A position that contradicts international standards

The view expressed by the Court of Appeal that a parent company duty of care may only arise in cases of active control or enforcement would promote a “hands off” approach to the human rights impacts of subsidiaries. This runs counter to the international consensus, reflected in key international frameworks such as the UN Guiding Principles on Business and Human Rights (UNGPs) and the OECD Guidelines for Multinational Enterprises (OECD Guidelines), that requires a “hands on” approach to corporations’ human rights impacts. These instruments call on companies to take proactive due diligence steps to ensure they avoid infringements on human rights across their global operations. They specifically target companies in a position of control or leverage over the activities of their subsidiaries. Should it stand, the Court of Appeal’s ruling would have the exact opposite effect of discouraging parent companies from concerning themselves with, and taking action to avoid, the adverse human rights impacts of their subsidiaries. 

Relevance of international standards for parent company liability

The majority in the Court of Appeal expressed the highly concerning view that international standards on responsible business conduct are irrelevant to the existence of an arguable duty of care. This position is out of sync with the UK government’s position on business and human rights and an example of the sort of policy incoherence principle 8 of the UNGPs advocates against. Key international instruments, such as the UNGPs and OECD Guidelines, have been recognized and endorsed by both governments, including the UK government, and businesses, including Shell. They have in fact been elaborated with the full participation and direct input of businesses. It is contradictory for a UK court (as for any other court) examining a case of alleged corporate human rights abuse to dismiss as irrelevant international normative frameworks that have been specifically designed to deal with these situations. Courts can only but look to these instruments to inform their parent company liability decisions.  

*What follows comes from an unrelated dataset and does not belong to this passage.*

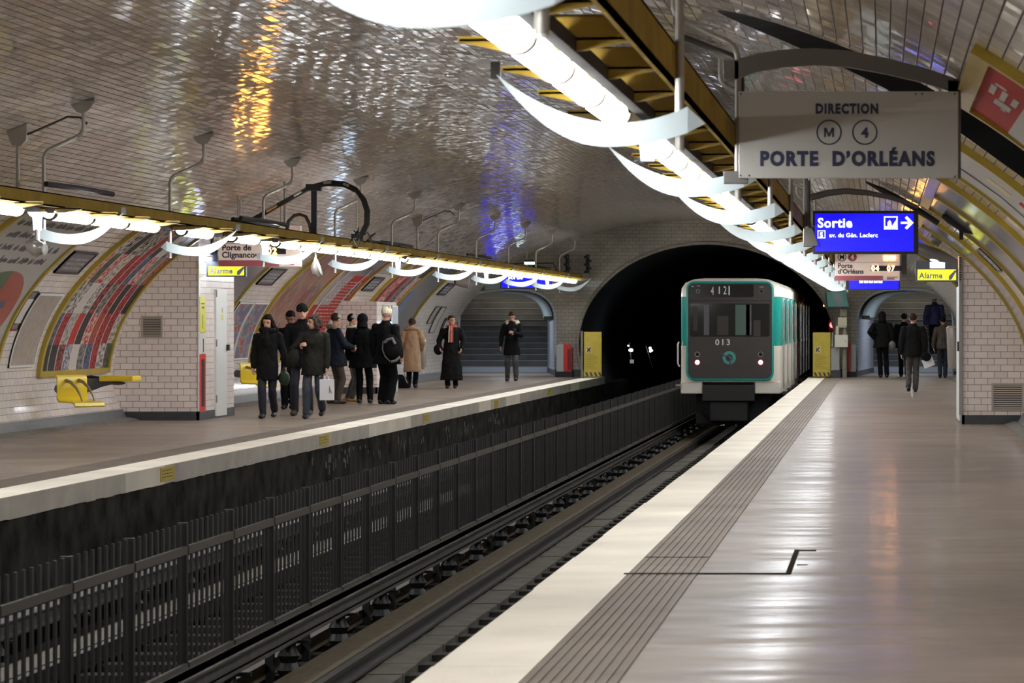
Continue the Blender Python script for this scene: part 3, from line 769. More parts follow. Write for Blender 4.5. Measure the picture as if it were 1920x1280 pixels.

Reflecting the letter and spirit of business and human rights standards

The Nigerian communities have now taken their fight for justice to the UK Supreme Court.  The Nigerian claimants are hoping, as many of us do, that the Supreme Court will appreciate the significance of this case and grant permission to appeal. This will allow the parties to determine with full and proper consideration of the facts the role that Shell played in the harm caused to Nigerian communities. If the appeal goes ahead, let us also hope that the Supreme Court sees and corrects the injustices of the lower court’s decision and better reflects, in its parent company liability reasoning, the letter and spirit of international business and human rights standards.